スピノザの『エチカ』と趣味のブログ

スピノザの『エチカ』について僕が考えていることと,趣味である将棋・競馬・競輪などについて綴るブログです。

農林水産大臣賞典ジャパンダートダービー&近似性

2020-07-09 19:10:04 | 地方競馬
 昨晩の第22回ジャパンダートダービー。藤田凌騎手が急性腸炎のためリコーシーウルフは真島大輔騎手に変更。
 先手を奪ったのはダイメイコリーダ。発走後の正面ではカフェファラオとダノンファラオが並んで2番手を追走していましたが,1コーナーの手前でカフェファラオに走行バランスを欠く不利があり,向正面に入るところではダノンファラオが単独の2番手に。カフェファラオはミヤジコクオウの内で3番手を併走。5番手にフルフラットとキタノオクトパス。3馬身差でバーナードループ。8番手にエメリミット。2馬身差でリコーシーウルフ。4馬身差でゴールドボンバー。11番手にコージーサンラッド、ガミラスジャクソンとブラヴールが最後尾という隊列。前半の1000mは61秒3のハイペース。
 3コーナーから直線の入口にかけてダノンファラオがダイメイコリーダとの差を詰めていくと,3番手以降との差が4馬身ほどに広がっていき,直線は前の2頭のマッチレース。わりと早めにダノンファラオが前に出ました。一旦はダイメイコリーダが差し返す気配をみせましたが,最後は力尽き,優勝はダノンファラオ。逃げ粘ったダイメイコリーダが1馬身4分の3差で2着。5番手から流れ込むような形になったキタノオクトパスが5馬身差で3着。最後尾から瞠目の差し脚を使ったブラヴールが1馬身4分の3差で4着。
 優勝したダノンファラオは重賞初勝利での大レース制覇。このレースはカフェファラオの能力が上位でしたが,ダート戦で速い時計で勝っている馬は地方競馬の馬場を苦にすることがままある上に,距離の延長もプラス材料とはいえなさそうでしたから,崩れてしまうケースも皆無とは思えませんでした。ダノンファラオは前走のオープンで大敗していたために人気は下げていましたが,前々走はバーナードループに僅差の2着でしたから,カフェファラオが崩れた場合には候補の1頭。ただこのレースは最後の200mが14秒台とかなり遅くなっているわりに,ブラヴール以外には目立った末脚を発揮する馬がいませんでした。特殊な馬場状態であった可能性が大きく,結果をそのまま評価するのは危険だと思います。
                                         
 騎乗した坂井瑠星騎手はデビューから4年4ヶ月で大レース初勝利。管理している矢作芳人調教師日本ダービー以来の大レース17勝目。第18回以来4年ぶりのジャパンダートダービー2勝目。

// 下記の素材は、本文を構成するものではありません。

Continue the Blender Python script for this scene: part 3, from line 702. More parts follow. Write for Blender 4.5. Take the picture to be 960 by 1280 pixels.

 ここまでの検討から,どういった事柄を完全性perfectioであると認識するcognoscereのかは,必ずしも完全性とはいかなる概念notioであるのかを検討することによって決定されるとは限らないということは分かってもらえたと思います。少なくとも僕にとって最も決定的な要素は,なし得ることのすべてをなし得る存在者と,なし得ることのすべてをなすことはできない存在者とを比較したときには,前者の方がより完全といわれなければならないという点にあります。他面からいえば,僕はこの主張に対して強く同意するために,完全性という概念もまた,スピノザが主張しているようなものでなければならないと考えるのです。よって僕は,第二部定義六に同意するから,完全性はスピノザがいうような概念であると考えているのとは違うのです。むしろ,なし得ることのすべてをなし得る存在者と,なし得ることのすべてをなすことはない存在者とを比較したときに,前者の方が完全であると考えることによって,完全性は第二部定義六に示されるように,実在性realitasと等置されるのでなければならないと結論しているという方が,僕の思考の回路としては適切であると思います。
 さらにもう一点,これもまた僕がスピノザの哲学の何を美しいと感じるのかということとは関係なくなってしまうのですが,こうしたことをいうときには,第一部定理三三備考二でスピノザがいっていることにも注意しておくことが必要です。すなわち,もしもDeusが自由意志voluntas liberaによってすべてのことをなすと主張する人がいたとして,その人は,たとえば神が善意に基づいてすべてのことをなすと主張する人に比べれば,神すなわちスピノザがいうところの絶対に無限な実体substantiaについて,誤りを犯している度合が少ないのです。いい換えれば,神が自由な意志によってすべてのことをなすという主張と,神が善意によってすべてのことをなすという主張の,どちらが神すなわち絶対に無限な実体が本性naturaの必然性necessitasによって働くagereというスピノザの主張に近いのかといえば,それは前者です。僕は前者の思想からスピノザの思想に移行したのですが,そこにはここでスピノザがいっている,近似性の高さもいくらか影響していたかもしれません。